Over the weekend, Minnis held an open house on behalf of a bank that is trying to unload foreclosed homes in the area. He said he was satisfied with the turnout on Saturday, and said buyers and sellers seem "more positive — now."

"People got really scared" last week after the Dow Jones industrial average tumbled and the government had to bail out American International Group, Minnis said. "Thank God somebody saved them because that would have been catastrophic."

On Saturday, Treasury Secretary Henry Paulson outlined a simple plan — less than three pages — to restore confidence in the U.S. financial markets. But restoring confidence in the real estate market and among homebuyers appears more complicated.

"We are seeing buyers. The interest is there. But people have problems," said Marc Montalvo, who is trying to sell a house in Hollywood, Florida, that he bought as an investment in June and fixed up. "They can't qualify for the mortgage. Or they need to sell their home before they can buy another, but that house isn't selling. Or they have been through foreclosure. We try to work with people because we want someone in the house."

But by lunchtime on Saturday, no buyers had responded to his open house posting on Craigslist.com. He sat on a red love seat that is the lone piece of furniture in the home, listening to his iPod and keeping and eye on the landscapers taming the yard's runaway summer greenery.

He said he believed the government's recent actions may boost buyer confidence, but has reservations.

"People want to buy. The problem is you can't get them qualified for financing because the lenders have tightened up so much that only people with the highest credit ratings get approved," Montalvo said.

In fact, on Friday the average rate on a 30-year, fixed rate mortgage rose to 6.11 percent, up from 6.07 percent a day earlier, according to financial publisher HSH Associates. The average rate had fallen as low as 5.87 percent on Tuesday, but investors are clearly still jittery.

So is Kara LaGrassa, who was out looking at newly listed homes for sale on Sunday. She said the government's rescue package hasn't helped her decide whether to buy a new house or renovate the one she and her husband currently own.

LaGrassa, a 39-year-old homemaker, said the bailout makes her both "a little nervous" and "a little angry."

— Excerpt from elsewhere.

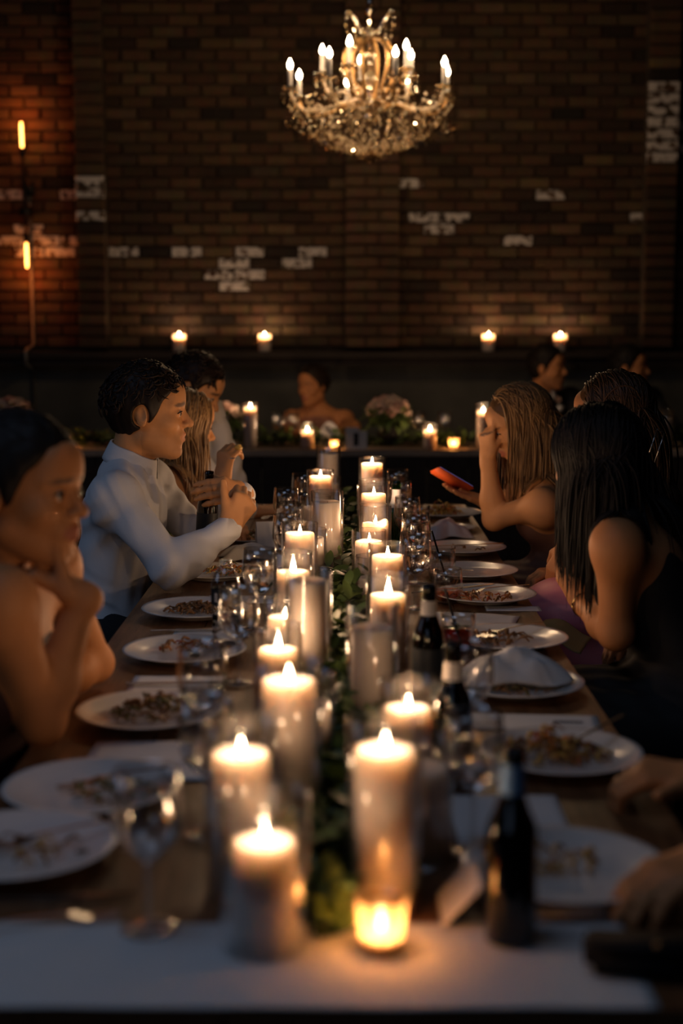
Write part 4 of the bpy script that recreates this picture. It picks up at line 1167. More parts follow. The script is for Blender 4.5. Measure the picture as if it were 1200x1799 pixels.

Angry because the government is spending "lots and lots of money to bail people out who ... were not being responsible," she said, referring to both individuals who bought more house than they could afford and the companies that lent to them.

Nervous because she's not sure if it means the housing market has bottomed or if there's farther to fall.

"Am I going to lose money investing in a house right now?" she asked. "Where is it going to end?"